Eigentlich ist die Typgenehmigung ein Beleg für die Vorschriftsmäßigkeit eines neuen Fahrzeugmodells. Ein so zertifiziertes Auto erfüllt die gesetzlichen Sicherheits- und Umweltstandards. Das zumindest glaubten EU-Bürger bis zum Abgasskandal. Seitdem fragt sich das Wahlvolk, welchen Wert eine solche Bescheinigung hat, wenn das eigene Fahrzeug Abgas-Grenzwerte um das zigfache überschreitet.
Das Europäische Parlament, der Rat – also die Vertreter der EU-Mitgliedsstaaten – und die Kommission haben nach eigenem Bekunden auf diesen Vertrauensverlust reagiert. Neue Maßnahmen sollen künftig für eine bessere Qualität und stärkere Unabhängigkeit bei der Typgenehmigung und Prüfung von Fahrzeugen sorgen. Durch eine europäische Aufsicht werde das Gesamtsystem gestärkt, hieß es in einer Kommissionsmitteilung vom Dezember.

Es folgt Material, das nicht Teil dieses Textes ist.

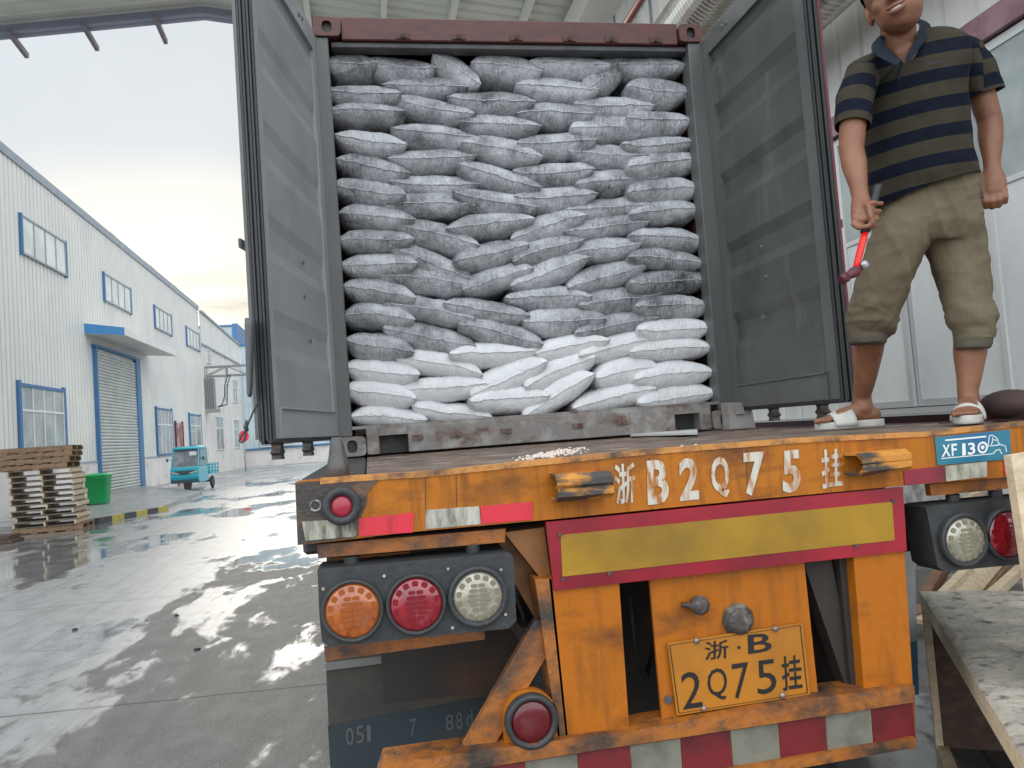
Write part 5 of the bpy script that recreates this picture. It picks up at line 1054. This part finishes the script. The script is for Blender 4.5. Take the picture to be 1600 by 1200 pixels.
# hand holding the hammer: grip runs from g0 (top) to g1
g0 = Pm(1371, 292, .175); g1 = Pm(1352, 362, .165); gt = Pm(1337, 420, .165); gd = (g1 - g0).normalized()
palm = Pm(1347, 334, .175)
chain(body, [(wrL, (.028, .022)), (wrL.lerp(palm, .45), (.034, .022)), (palm, (.037, .021)), (palm + gd * .02, (.032, .019))], 16)
vx = V3(1, 0, 0); fw_ = V3(0, -1, 0)
for k in range(4):
    b0 = palm + gd * (-.034 + .022 * k) + V3(-.020, -.012, -.004); ga = g0.lerp(g1, .40 + .17 * k)
    finger([b0, ga + V3(-.022, -.022, 0), ga + V3(.010, -.030, -.002), ga + V3(.029, -.010, -.004)], (.0112, .0118, .0114, .0102)[k])
finger([wrL.lerp(palm, .45) + V3(.012, -.012, 0), palm + V3(.026, -.026, .012), palm + V3(.030, -.034, -.022), palm + V3(.034, -.030, -.046)], .0115)
# relaxed hand at the right of the picture, fingers loosely curled
pr = Pm(1553, 288, .26); dnv = (pr - wrR).normalized()
chain(body, [(wrR, (.028, .022)), (wrR.lerp(pr, .5), (.038, .024)), (pr, (.043, .023)), (pr + dnv * .018, (.040, .020))], 16)
for k in range(4):
    off = V3(-.032 + .0215 * k, 0, 0); b0 = pr + dnv * .028 + off; ln = (.036, .040, .039, .032)[k]
    finger([b0, b0 + dnv * ln + V3(0, -.004, 0), b0 + dnv * ln * 1.45 + V3(-.002, .020, 0), b0 + dnv * ln * 1.1 + V3(-.003, .036, 0)], (.0105, .0108, .0103, .0093)[k])
finger([wrR.lerp(pr, .45) + V3(-.030, -.004, 0), pr + V3(-.048, -.012, -.008), pr + V3(-.050, -.014, -.040), pr + V3(-.044, -.010, -.062)], .0118)
# head: built upright about its own centre, then turned
HM = Matrix.Translation(headc) @ Matrix.Rotation(R(-47), 4, 'Z') @ Matrix.Rotation(R(-13), 4, 'Y') @ Matrix.Rotation(R(8), 4, 'X') @ Matrix.Scale(1.12, 4)
h = MB()
h.ball((0, .015, .035), (.083, .098, .096), 28, 20); h.ball((0, -.012, -.035), (.072, .075, .082), 28, 18); h.ball((0, -.042, -.082), (.034, .030, .028), 20, 14)
h.ball((-.034, -.022, -.060), (.034, .042, .034), 16, 12); h.ball((.034, -.022, -.060), (.034, .042, .034), 16, 12)
h.ball((-.042, -.055, -.018), (.026, .022, .024), 16, 12); h.ball((.042, -.055, -.018), (.026, .022, .024), 16, 12)
h.loft([((0, -.078, .022), (.009, 0, 0), (0, .012, 0)), ((0, -.092, -.004), (.012, 0, 0), (0, .016, 0)), ((0, -.098, -.024), (.017, 0, 0), (0, .020, 0)), ((0, -.090, -.034), (.014, 0, 0), (0, .016, 0))], n=14)
for sx in (-1, 1): h.ball((sx * .014, -.086, -.028), (.009, .011, .009), 12, 8); h.ball((sx * .032, -.072, .038), (.026, .014, .009), 14, 8); h.ball((sx * .084, .012, -.012), (.010, .020, .032), 14, 10, rot=Matrix.Rotation(sx * .25, 3, 'Z'))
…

„In Zukunft wird die Kommission in der Lage sein, Kontrollen an Fahrzeugen durchzuführen, EU-weite Rückrufe zu starten und bei Verstößen gegen die Rechtsvorschriften Bußgelder bis zu 30.000 Euro pro Fahrzeug zu verhängen“, kündigte EU-Industriekommissarin Elzbieta Bienkowska an. Sowohl die für die Typgenehmigung zuständigen nationalen Behörden als auch die technischen Dienste wie TÜV oder Dekra, welche im Auftrag die Vorschriftsmäßigkeit neuer Fahrzeugmodelle bestätigen und kontrollieren, würden von der Kommission überprüft.
Keine Änderung des Vergütungssystems
Allerdings bleibt es bei der direkten Bezahlung der technischen Dienste durch die Hersteller. Die Kommission wollte das Vergütungssystem ändern. Damit wollte man ausschließen, dass wirtschaftliche Abhängigkeiten das Auge der Prüfer trüben. Immerhin können die Kommission und die anderen Mitgliedstaaten die Benennung eines nationalen Dienstes bei Unregelmäßigkeiten anfechten.
Außerdem müssen die Mitgliedstaaten nach der Typgenehmigung, die ja mit von der Fertigungsstraße entnommenen Prototypen stattfindet, regelmäßig Fahrzeuge stichprobenartig prüfen, die bereits auf dem Markt der betreffenden Länder sind. Die Ergebnisse der Prüfungen werden öffentlich zugänglich sein. In ihrem Hoheitsgebiet dürfen die Staaten sofort Maßnahmen gegen nichtkonforme Fahrzeuge ergreifen. Sie müssen nicht wie zurzeit noch abwarten, bis die Behörde tätig wird, welche die Typgenehmigung erteilt hat.
Besserer Datenzugang
Laut EU-Kommission und dem Gesamtverband Autoteile-Handel (GVA) müssen die Hersteller künftig deutlich freigiebiger mit ihren Daten umgehen. Nach dem Verordnungsentwurf sind die Softwareprotokolle von Autos zugänglich zu machen. Vorgesehen ist auch die Vorschrift für Hersteller, ihre Emissionsminderungsstrategie offenzulegen, wie dies in den USA geschieht.
Der GVA als Vertreter der unabhängigen Marktteilnehmer (also freie Teilehändler, die wiederum u.a. Werkstätten ohne Herstellervertrag beliefern) verwies vor einigen Tagen zufrieden auf die Klarstellungen zum Thema Ersatzteile. Eigentlich sollte es unabhängigen Marktteilnehmern schon heute möglich sein, effizient und eindeutig festzustellen, welchen Fahrzeugen welche Ersatzteile zugeordnet sind.
Geduld erforderlich
Bislang verweigern die Fahrzeughersteller aber den Zugang zu diesen Daten in maschinenlesbarer Form zur elektronischen Verarbeitung. „Die neuen klarstellenden Bestimmungen sind absolut wasserdicht und lassen den Fahrzeugherstellern keinen Interpretationsspielraum“, verkündete nun GVA-Präsident Hartmut Röhl.
Bis die neuen Regeln zur Anwendung kommen ist laut Röhl allerdings noch etwas Geduld erforderlich. Zwar spricht die Kommission in ihrer Mitteilung davon, dass die Ergänzungen mit Veröffentlichung im Amtsblatt in Kraft treten. Doch der Verbandsfunktionär schätzt, dass sie voraussichtlich erst ab September 2020 zur Anwendung kommen werden und dann die bisherige Rechtslage weiter konkretisieren.